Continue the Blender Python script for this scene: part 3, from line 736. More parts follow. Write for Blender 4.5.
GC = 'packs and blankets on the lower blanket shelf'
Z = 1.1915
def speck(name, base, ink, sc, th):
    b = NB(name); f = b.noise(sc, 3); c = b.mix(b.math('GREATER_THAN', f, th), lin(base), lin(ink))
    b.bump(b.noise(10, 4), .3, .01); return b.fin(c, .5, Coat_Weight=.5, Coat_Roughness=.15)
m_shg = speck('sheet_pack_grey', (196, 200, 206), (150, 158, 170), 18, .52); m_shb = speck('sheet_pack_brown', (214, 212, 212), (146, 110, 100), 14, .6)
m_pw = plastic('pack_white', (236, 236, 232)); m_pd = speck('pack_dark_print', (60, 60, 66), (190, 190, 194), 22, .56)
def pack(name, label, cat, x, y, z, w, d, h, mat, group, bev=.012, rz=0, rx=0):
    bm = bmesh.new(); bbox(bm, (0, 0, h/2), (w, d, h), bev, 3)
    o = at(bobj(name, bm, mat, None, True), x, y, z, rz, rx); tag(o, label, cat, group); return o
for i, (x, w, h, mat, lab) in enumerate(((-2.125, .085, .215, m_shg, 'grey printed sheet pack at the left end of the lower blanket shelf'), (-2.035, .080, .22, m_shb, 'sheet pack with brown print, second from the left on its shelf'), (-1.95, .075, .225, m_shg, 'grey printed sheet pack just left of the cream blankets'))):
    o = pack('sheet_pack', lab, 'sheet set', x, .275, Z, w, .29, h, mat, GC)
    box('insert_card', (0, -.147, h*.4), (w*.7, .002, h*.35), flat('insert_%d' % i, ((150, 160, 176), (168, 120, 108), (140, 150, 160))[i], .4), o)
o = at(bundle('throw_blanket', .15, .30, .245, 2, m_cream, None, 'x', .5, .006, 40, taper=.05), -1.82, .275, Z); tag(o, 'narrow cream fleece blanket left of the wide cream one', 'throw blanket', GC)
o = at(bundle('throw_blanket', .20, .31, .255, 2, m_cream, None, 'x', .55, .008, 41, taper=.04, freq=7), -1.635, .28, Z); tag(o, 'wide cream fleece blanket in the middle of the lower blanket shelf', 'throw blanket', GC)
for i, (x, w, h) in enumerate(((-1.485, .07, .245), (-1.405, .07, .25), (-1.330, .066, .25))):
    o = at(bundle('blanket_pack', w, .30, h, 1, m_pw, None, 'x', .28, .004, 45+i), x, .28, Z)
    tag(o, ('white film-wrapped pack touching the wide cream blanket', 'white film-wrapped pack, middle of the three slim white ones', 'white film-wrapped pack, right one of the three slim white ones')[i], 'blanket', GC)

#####

> [REQUIRED TASK]: Print the listing above in its entirety, with every line exact.

> [ANSWER IN FULL]:
Continue the Blender Python script for this scene: part 3, from line 736. More parts follow. Write for Blender 4.5.
GC = 'packs and blankets on the lower blanket shelf'
Z = 1.1915
def speck(name, base, ink, sc, th):
    b = NB(name); f = b.noise(sc, 3); c = b.mix(b.math('GREATER_THAN', f, th), lin(base), lin(ink))
    b.bump(b.noise(10, 4), .3, .01); return b.fin(c, .5, Coat_Weight=.5, Coat_Roughness=.15)
m_shg = speck('sheet_pack_grey', (196, 200, 206), (150, 158, 170), 18, .52); m_shb = speck('sheet_pack_brown', (214, 212, 212), (146, 110, 100), 14, .6)
m_pw = plastic('pack_white', (236, 236, 232)); m_pd = speck('pack_dark_print', (60, 60, 66), (190, 190, 194), 22, .56)
def pack(name, label, cat, x, y, z, w, d, h, mat, group, bev=.012, rz=0, rx=0):
    bm = bmesh.new(); bbox(bm, (0, 0, h/2), (w, d, h), bev, 3)
    o = at(bobj(name, bm, mat, None, True), x, y, z, rz, rx); tag(o, label, cat, group); return o
for i, (x, w, h, mat, lab) in enumerate(((-2.125, .085, .215, m_shg, 'grey printed sheet pack at the left end of the lower blanket shelf'), (-2.035, .080, .22, m_shb, 'sheet pack with brown print, second from the left on its shelf'), (-1.95, .075, .225, m_shg, 'grey printed sheet pack just left of the cream blankets'))):
    o = pack('sheet_pack', lab, 'sheet set', x, .275, Z, w, .29, h, mat, GC)
    box('insert_card', (0, -.147, h*.4), (w*.7, .002, h*.35), flat('insert_%d' % i, ((150, 160, 176), (168, 120, 108), (140, 150, 160))[i], .4), o)
o = at(bundle('throw_blanket', .15, .30, .245, 2, m_cream, None, 'x', .5, .006, 40, taper=.05), -1.82, .275, Z); tag(o, 'narrow cream fleece blanket left of the wide cream one', 'throw blanket', GC)
o = at(bundle('throw_blanket', .20, .31, .255, 2, m_cream, None, 'x', .55, .008, 41, taper=.04, freq=7), -1.635, .28, Z); tag(o, 'wide cream fleece blanket in the middle of the lower blanket shelf', 'throw blanket', GC)
for i, (x, w, h) in enumerate(((-1.485, .07, .245), (-1.405, .07, .25), (-1.330, .066, .25))):
    o = at(bundle('blanket_pack', w, .30, h, 1, m_pw, None, 'x', .28, .004, 45+i), x, .28, Z)
    tag(o, ('white film-wrapped pack touching the wide cream blanket', 'white film-wrapped pack, middle of the three slim white ones', 'white film-wrapped pack, right one of the three slim white ones')[i], 'blanket', GC)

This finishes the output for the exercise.